Key Takeaways
- Ghana’s inflation rose to 3.7% in May, a second consecutive monthly increase
- Energy price pressures from the Iran conflict are feeding through to consumer prices
- The Bank of Ghana is now widely expected to hold rates at its next meeting
Ghana’s annual inflation rate rose for the second straight month in May, as rising energy costs linked to the Iran war added fresh pressure on prices in an economy that had been on a strong recovery path.
Government Statistician Dr. Alhassan Iddrisu announced the figure at a press briefing in Accra on Wednesday. Consumer prices rose 3.7% year-on-year in May, up from 3.4% in April, with prices increasing 1.1% on a month-on-month basis.
The back-to-back increases mark the first sustained upward shift in Ghana’s inflation since December 2024, when the country began a 15-month streak of falling prices.
The uptick raises fresh questions about how long Ghana can hold onto its position as one of the lowest-inflation economies in sub-Saharan Africa. Dr. Iddrisu told reporters the numbers carried two distinct messages.

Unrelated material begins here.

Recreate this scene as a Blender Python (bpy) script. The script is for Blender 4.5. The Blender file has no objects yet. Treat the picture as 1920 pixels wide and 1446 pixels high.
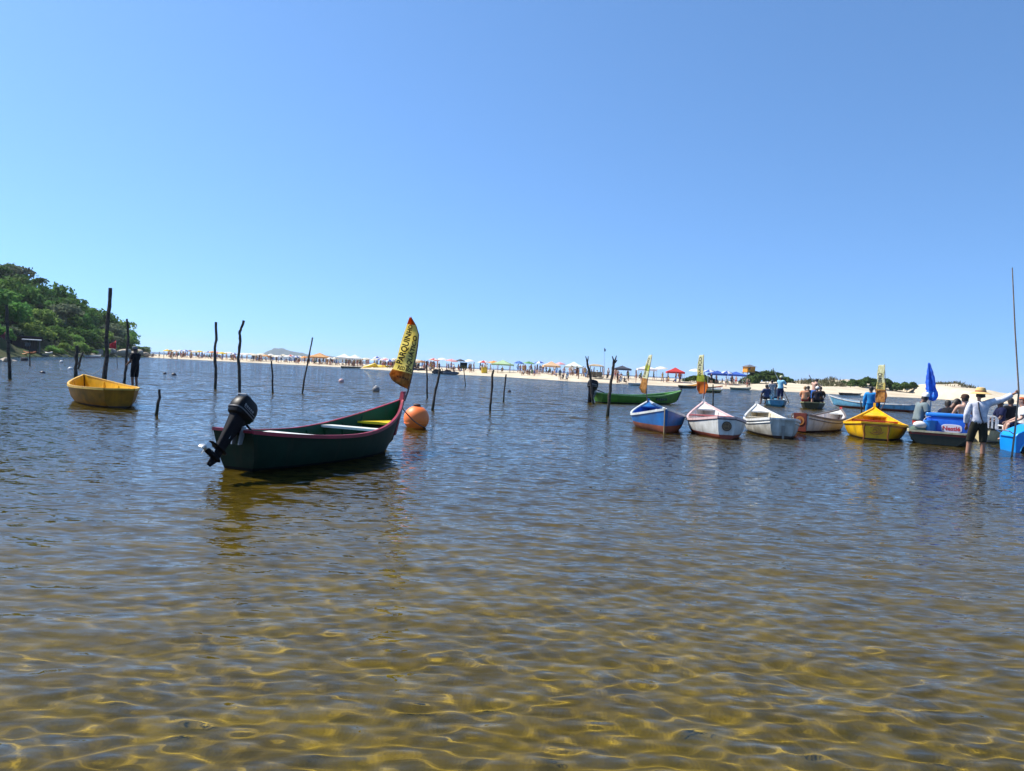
import bpy, math, random
import numpy as np
from mathutils import Vector, Matrix

# ---------------------------------------------------------------- camera, sky, sun, exposure
S = bpy.context.scene
COL = S.collection
rnd = random.Random(11)
CAM_H = 1.4
cam_d = bpy.data.cameras.new('camera')
cam = bpy.data.objects.new('camera', cam_d)
COL.objects.link(cam)
S.camera = cam
cam_d.sensor_width = 36
cam_d.lens = 27
cam_d.clip_start = 0.05
cam_d.clip_end = 30000
CM = (Matrix.Translation((0, 0, CAM_H)) @ Matrix.Rotation(math.radians(90 - 1.21), 4, 'X')
      @ Matrix.Rotation(math.radians(2.8), 4, 'Z'))
cam.matrix_world = CM

SUN_EL, SUN_AZ = math.radians(52), math.radians(-70)      # high, on the left and a little ahead
W = bpy.data.worlds.new('World')
S.world = W
W.use_nodes = True
wt_ = W.node_tree
bg = wt_.nodes['Background']
sky = wt_.nodes.new('ShaderNodeTexSky')
sky.sky_type = 'NISHITA'
sky.sun_disc = False
sky.sun_elevation = SUN_EL
sky.sun_rotation = SUN_AZ
sky.air_density, sky.dust_density, sky.ozone_density = 0.75, 0.35, 7.0
# the whole sky is read a little higher than the true direction: the hazy white rim at the horizon stays thin
tc = wt_.nodes.new('ShaderNodeTexCoord')
sp = wt_.nodes.new('ShaderNodeSeparateXYZ')
cb = wt_.nodes.new('ShaderNodeCombineXYZ')
mx_ = wt_.nodes.new('ShaderNodeMath'); mx_.operation = 'MAXIMUM'; mx_.inputs[1].default_value = 0
ma_ = wt_.nodes.new('ShaderNodeMath'); ma_.operation = 'MULTIPLY_ADD'; ma_.inputs[1].default_value = 0.92; ma_.inputs[2].default_value = 0.135
nv_ = wt_.nodes.new('ShaderNodeVectorMath'); nv_.operation = 'NORMALIZE'
tint = wt_.nodes.new('ShaderNodeMix'); tint.data_type = 'RGBA'; tint.blend_type = 'MULTIPLY'
tint.inputs[0].default_value = 1
tint.inputs[7].default_value = (0.90, 1.05, 1.05, 1)
for a, b in ((tc.outputs['Generated'], sp.inputs[0]), (sp.outputs[0], cb.inputs[0]), (sp.outputs[1], cb.inputs[1]),
             (sp.outputs[2], mx_.inputs[0]), (mx_.outputs[0], ma_.inputs[0]), (ma_.outputs[0], cb.inputs[2]),
             (cb.outputs[0], nv_.inputs[0]), (nv_.outputs[0], sky.inputs[0]), (sky.outputs[0], tint.inputs[6]),
             (tint.outputs[2], bg.inputs[0])):
    wt_.links.new(a, b)
bg.inputs[1].default_value = 0.145

sun_d = bpy.data.lights.new('sun', 'SUN')
sun = bpy.data.objects.new('sun', sun_d)
COL.objects.link(sun)
sun_d.energy = 5.0
sun_d.angle = math.radians(0.5)
sun_d.color = (1, 0.95, 0.87)
sun_dir = Vector((math.sin(SUN_AZ) * math.cos(SUN_EL), math.cos(SUN_AZ) * math.cos(SUN_EL), math.sin(SUN_EL)))
sun.rotation_euler = sun_dir.to_track_quat('Z', 'Y').to_euler()
sun_d.cycles.is_caustics_light = True                      # sunlight focused by the ripples onto the sandy bed
S.view_settings.view_transform = 'Standard'
S.view_settings.look = 'None'
S.view_settings.gamma = 1
S.view_settings.use_curve_mapping = False
S.view_settings.exposure = 0.65
S.cycles.use_denoising = True
S.cycles.max_bounces = 8
S.cycles.transparent_max_bounces = 16
S.cycles.caustics_reflective = False
S.cycles.sample_clamp_indirect = 8

# ---------------------------------------------------------------- helpers
F_PX = 1440.0
CR = CM.to_3x3() @ Vector((1, 0, 0))
CU = CM.to_3x3() @ Vector((0, 1, 0))


def ray(x, y):
    return CM.to_3x3() @ Vector(((x - 960) / F_PX, -(y - 723) / F_PX, -1))


def px(x, y, z=0.0):
    """survey: the point on the level z that the photograph shows at (x, y)"""
    r = ray(x, y)
    return Vector((0, 0, CAM_H)) + r * ((z - CAM_H) / r.z)


def pxd(x, y, d):
    """survey: the point at distance d (metres ahead) shown at (x, y)"""
    r = ray(x, y)
    return Vector((0, 0, CAM_H)) + r * (d / r.y)


def lin(h):
    """sRGB 0-255 triple to linear"""
    return tuple(((c / 255) / 12.92 if c / 255 <= .04045 else ((c / 255 + .055) / 1.055) ** 2.4) for c in h)


MATS = {}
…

“The long-term trend is firmly downward and reassuring, but in the most recent months prices ticked up a little. Both insights are true, and we report both because our duty is to give you the full and honest picture,” he said.

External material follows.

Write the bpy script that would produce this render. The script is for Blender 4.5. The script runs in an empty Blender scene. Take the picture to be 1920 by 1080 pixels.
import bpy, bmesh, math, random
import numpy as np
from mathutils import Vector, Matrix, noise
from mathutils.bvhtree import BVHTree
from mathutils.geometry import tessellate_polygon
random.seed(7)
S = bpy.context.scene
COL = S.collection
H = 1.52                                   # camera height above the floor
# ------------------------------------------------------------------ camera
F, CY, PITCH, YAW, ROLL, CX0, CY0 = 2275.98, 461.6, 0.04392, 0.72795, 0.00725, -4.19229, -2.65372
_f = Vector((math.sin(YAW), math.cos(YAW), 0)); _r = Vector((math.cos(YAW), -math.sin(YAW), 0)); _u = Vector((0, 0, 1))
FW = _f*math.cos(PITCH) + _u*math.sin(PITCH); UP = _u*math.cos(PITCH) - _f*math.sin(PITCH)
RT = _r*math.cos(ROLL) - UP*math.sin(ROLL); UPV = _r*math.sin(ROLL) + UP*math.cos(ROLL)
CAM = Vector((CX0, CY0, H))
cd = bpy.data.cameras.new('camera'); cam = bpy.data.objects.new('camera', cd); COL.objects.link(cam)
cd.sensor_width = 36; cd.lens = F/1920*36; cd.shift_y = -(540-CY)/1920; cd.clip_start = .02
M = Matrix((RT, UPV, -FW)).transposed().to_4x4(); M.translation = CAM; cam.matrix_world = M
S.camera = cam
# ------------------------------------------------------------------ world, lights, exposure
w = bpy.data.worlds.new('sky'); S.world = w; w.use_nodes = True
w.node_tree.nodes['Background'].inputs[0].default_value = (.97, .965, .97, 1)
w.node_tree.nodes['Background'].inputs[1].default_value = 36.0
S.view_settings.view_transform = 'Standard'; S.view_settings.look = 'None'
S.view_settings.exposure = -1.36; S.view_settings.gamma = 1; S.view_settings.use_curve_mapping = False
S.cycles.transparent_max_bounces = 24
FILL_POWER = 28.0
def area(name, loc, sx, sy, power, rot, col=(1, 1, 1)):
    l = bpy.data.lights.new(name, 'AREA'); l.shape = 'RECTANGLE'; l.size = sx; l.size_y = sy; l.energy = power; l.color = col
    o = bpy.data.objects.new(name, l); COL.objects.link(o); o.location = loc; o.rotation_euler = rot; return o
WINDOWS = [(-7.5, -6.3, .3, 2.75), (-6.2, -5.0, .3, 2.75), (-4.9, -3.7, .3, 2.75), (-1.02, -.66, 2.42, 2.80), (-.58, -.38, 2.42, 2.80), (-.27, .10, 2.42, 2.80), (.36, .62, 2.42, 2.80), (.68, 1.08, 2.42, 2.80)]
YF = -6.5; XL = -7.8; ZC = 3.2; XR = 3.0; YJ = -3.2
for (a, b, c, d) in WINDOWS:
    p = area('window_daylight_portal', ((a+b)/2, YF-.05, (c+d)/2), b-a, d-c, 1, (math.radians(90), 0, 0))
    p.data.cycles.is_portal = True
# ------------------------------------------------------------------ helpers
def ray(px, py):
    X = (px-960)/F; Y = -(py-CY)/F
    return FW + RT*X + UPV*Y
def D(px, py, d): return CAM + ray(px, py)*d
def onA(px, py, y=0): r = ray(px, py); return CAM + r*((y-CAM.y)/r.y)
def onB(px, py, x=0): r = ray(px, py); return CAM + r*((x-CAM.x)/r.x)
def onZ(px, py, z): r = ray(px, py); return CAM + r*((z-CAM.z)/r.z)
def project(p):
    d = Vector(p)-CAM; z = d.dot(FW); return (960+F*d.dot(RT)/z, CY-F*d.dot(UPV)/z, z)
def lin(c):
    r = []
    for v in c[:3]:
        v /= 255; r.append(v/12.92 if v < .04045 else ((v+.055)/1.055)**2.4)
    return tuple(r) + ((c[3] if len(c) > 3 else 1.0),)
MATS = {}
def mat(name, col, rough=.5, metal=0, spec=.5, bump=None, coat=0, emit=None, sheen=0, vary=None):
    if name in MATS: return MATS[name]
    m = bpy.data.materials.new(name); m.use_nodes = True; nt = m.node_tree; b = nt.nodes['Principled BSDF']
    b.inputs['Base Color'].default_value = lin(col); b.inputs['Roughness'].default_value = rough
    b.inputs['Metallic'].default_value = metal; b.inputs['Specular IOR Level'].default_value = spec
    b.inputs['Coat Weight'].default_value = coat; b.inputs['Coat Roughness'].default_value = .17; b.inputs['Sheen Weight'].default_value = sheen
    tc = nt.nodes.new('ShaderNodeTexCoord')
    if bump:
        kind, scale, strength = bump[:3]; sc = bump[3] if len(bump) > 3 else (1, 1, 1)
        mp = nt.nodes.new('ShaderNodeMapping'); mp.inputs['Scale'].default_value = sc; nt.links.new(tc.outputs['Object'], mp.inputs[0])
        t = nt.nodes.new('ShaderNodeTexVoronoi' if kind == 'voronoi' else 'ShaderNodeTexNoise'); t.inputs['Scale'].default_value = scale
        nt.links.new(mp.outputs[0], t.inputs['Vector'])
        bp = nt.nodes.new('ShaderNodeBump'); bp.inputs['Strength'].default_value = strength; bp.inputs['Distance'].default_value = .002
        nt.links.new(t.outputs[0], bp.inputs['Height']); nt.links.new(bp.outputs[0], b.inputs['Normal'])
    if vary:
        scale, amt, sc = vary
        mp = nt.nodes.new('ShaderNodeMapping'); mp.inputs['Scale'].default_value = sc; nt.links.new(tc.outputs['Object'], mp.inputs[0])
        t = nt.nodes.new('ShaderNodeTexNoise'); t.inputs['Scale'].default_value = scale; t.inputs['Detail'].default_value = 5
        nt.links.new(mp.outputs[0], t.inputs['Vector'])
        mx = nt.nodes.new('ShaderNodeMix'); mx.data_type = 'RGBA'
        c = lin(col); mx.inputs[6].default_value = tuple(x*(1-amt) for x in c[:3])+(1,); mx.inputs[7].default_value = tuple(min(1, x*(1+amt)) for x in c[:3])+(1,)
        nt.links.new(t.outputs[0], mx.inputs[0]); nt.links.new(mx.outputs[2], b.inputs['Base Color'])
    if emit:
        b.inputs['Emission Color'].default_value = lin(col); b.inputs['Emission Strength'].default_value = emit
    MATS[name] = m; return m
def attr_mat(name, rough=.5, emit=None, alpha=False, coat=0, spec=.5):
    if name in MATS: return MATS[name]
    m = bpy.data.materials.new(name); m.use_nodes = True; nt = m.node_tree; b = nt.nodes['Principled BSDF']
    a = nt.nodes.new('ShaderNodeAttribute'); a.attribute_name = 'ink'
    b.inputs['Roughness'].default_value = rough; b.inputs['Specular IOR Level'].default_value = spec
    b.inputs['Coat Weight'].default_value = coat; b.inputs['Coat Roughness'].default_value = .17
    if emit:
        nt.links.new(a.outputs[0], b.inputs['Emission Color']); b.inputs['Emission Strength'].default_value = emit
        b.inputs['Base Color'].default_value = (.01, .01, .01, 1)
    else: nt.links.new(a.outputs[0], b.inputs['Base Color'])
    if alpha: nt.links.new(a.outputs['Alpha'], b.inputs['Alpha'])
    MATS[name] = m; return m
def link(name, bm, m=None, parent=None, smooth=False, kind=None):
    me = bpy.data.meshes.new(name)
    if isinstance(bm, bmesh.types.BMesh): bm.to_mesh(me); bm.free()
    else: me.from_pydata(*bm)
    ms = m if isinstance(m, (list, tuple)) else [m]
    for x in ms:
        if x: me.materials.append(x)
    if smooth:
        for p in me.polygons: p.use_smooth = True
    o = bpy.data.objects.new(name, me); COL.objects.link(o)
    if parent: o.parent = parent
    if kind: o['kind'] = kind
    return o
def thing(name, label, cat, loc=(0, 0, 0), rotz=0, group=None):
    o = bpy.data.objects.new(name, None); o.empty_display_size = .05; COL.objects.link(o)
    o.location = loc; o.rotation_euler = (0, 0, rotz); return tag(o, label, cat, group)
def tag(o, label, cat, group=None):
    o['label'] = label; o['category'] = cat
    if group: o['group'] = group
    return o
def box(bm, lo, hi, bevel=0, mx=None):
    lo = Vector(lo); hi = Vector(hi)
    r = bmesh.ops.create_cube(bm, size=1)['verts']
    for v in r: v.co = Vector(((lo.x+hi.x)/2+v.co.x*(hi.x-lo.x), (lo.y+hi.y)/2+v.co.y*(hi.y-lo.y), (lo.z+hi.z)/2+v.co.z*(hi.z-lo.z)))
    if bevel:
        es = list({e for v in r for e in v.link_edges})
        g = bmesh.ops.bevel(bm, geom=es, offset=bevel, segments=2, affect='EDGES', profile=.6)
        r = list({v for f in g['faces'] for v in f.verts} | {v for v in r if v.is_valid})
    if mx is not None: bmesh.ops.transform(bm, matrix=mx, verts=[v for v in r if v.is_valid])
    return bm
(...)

A recovery still intact, but no longer unopposed
The broader inflation story in Ghana remains one of remarkable improvement. Headline inflation has fallen from a crisis peak of 54.1% in December 2022 to 3.7% in May 2026, one of the steepest disinflation trajectories recorded anywhere in the world over a comparable period.

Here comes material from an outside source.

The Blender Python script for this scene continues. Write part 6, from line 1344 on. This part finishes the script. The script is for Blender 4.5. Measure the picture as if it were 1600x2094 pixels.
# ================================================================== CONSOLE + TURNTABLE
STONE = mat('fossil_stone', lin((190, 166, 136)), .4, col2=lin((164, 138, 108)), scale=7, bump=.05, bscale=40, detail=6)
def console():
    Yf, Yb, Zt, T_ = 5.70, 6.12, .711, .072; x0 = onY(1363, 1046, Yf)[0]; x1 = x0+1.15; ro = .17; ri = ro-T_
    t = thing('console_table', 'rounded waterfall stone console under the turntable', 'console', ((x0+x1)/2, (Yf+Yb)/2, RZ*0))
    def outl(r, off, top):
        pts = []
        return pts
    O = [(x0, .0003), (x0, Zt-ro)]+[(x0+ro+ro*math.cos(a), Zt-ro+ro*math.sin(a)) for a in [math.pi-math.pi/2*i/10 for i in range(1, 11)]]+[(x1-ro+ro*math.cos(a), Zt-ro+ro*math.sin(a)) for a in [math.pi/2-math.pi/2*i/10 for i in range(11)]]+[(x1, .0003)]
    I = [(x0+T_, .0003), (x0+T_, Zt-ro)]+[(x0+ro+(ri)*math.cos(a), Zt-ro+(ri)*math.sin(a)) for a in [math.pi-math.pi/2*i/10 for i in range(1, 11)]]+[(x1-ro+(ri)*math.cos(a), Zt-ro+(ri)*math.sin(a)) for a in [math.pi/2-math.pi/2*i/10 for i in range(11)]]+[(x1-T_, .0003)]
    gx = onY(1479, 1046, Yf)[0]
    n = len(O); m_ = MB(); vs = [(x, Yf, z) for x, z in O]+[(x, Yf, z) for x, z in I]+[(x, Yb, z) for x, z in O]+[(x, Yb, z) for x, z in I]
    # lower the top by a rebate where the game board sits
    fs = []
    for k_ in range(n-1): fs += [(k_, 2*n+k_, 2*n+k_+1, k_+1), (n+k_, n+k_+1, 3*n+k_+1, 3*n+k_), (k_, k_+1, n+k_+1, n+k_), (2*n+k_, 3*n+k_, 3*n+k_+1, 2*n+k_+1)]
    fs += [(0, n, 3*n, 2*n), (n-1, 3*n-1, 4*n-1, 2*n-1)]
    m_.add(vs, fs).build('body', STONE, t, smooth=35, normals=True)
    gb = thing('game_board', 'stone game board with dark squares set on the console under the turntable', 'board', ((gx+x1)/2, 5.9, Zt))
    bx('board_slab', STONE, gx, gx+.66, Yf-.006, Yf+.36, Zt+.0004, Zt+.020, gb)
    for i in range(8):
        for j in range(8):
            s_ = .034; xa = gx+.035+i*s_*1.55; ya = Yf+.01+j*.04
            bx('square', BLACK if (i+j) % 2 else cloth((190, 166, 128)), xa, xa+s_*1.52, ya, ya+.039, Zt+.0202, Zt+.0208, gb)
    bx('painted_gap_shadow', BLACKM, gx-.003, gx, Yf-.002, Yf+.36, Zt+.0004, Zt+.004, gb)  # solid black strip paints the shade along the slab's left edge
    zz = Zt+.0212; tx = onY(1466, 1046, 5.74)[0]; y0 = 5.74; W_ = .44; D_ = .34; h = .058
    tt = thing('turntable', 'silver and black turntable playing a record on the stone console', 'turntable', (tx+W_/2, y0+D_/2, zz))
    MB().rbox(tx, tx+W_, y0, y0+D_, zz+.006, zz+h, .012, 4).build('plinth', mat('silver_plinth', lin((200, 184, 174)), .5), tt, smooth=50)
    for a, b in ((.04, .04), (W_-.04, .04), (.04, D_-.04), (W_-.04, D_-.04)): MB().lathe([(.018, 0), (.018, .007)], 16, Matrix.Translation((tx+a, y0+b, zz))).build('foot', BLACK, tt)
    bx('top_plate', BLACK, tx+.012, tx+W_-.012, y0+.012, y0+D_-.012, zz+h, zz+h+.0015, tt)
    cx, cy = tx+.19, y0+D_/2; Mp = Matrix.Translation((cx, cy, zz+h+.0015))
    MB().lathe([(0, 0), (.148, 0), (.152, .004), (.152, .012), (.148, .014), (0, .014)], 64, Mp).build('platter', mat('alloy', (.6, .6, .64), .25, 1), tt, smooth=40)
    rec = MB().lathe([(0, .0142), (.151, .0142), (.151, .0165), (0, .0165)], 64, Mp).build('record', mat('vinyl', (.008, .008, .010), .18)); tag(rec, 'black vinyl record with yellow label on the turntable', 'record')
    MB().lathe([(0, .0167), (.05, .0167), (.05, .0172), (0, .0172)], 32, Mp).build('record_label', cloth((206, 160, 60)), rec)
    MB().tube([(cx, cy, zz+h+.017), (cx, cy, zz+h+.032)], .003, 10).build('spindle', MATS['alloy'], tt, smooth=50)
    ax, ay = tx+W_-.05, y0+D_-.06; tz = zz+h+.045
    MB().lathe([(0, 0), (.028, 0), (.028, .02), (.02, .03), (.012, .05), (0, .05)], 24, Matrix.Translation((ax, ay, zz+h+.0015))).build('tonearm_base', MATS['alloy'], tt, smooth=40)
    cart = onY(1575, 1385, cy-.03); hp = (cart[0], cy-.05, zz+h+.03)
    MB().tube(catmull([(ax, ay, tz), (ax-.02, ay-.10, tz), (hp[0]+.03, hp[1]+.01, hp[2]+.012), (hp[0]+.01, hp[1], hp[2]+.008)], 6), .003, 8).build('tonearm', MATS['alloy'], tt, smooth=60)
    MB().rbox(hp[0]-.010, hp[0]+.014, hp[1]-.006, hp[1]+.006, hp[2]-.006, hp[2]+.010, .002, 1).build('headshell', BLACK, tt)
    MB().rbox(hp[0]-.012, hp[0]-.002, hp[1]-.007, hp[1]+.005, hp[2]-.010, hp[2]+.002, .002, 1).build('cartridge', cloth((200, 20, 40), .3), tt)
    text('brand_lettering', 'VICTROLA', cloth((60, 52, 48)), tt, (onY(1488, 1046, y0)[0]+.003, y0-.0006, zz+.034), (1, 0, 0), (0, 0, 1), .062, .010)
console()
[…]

Iddrisu said the distance travelled in just 12 months alone was striking. “In the space of 12 months, the rate of price increases has fallen by a remarkable 14.7 percentage points.
That is one of the most encouraging stories in these numbers we are releasing today,” he said. But the direction of the last two months has changed. Non-food inflation accelerated to 4.2% in April from 3.9% in March, largely on account of fuel prices, while food inflation had been among the more stable components of the consumer basket.
The May data suggests that pressure is spreading.
How the Iran war is feeding through
Ghana imports roughly 70% of its refined petroleum products, leaving it directly exposed to global crude price movements.
The Bank of Ghana Governor Johnson Asiama has said the Middle East conflict “stoked inflationary concerns and heightened policy uncertainty, with potential implications for the domestic economy through the trade and financial channels.”
Ghana raised petrol prices by around 15% and diesel by roughly 19% in April after Brent crude surged past $100 a barrel following escalations in the Strait of Hormuz.
Energy costs make up approximately 15% of Ghana’s inflation basket, not counting transport.
With road transport accounting for the bulk of goods movement across the country, fuel price increases feed into food, logistics, and services costs within weeks.
What it means for interest rates
The Bank of Ghana held its benchmark interest rate at 14% at its May 2026 meeting, pausing after five consecutive rate cuts that had brought the policy rate down from 28% in May 2025.
The decision was in line with market expectations. Policymakers described the stance as cautious but supportive, designed to anchor inflation expectations while allowing room for economic activity to continue recovering.
With inflation now rising for a second consecutive month, analysts expect the central bank to maintain that hold at its next meeting.
The benchmark rate is projected to remain at 14% through the end of the current quarter, according to market forecasts, with cuts only expected to resume if inflation returns to a clear downward path.
Where things stand
The Ghana Statistical Service said the Consumer Price Index rose to 270.2 in May 2026 from 260.5 in May 2025.
No date has been set for the Bank of Ghana’s next Monetary Policy Committee meeting, though it typically convenes every two months.
The government has indicated it is monitoring petroleum levy options to limit further fuel price increases, though no formal decision has been announced.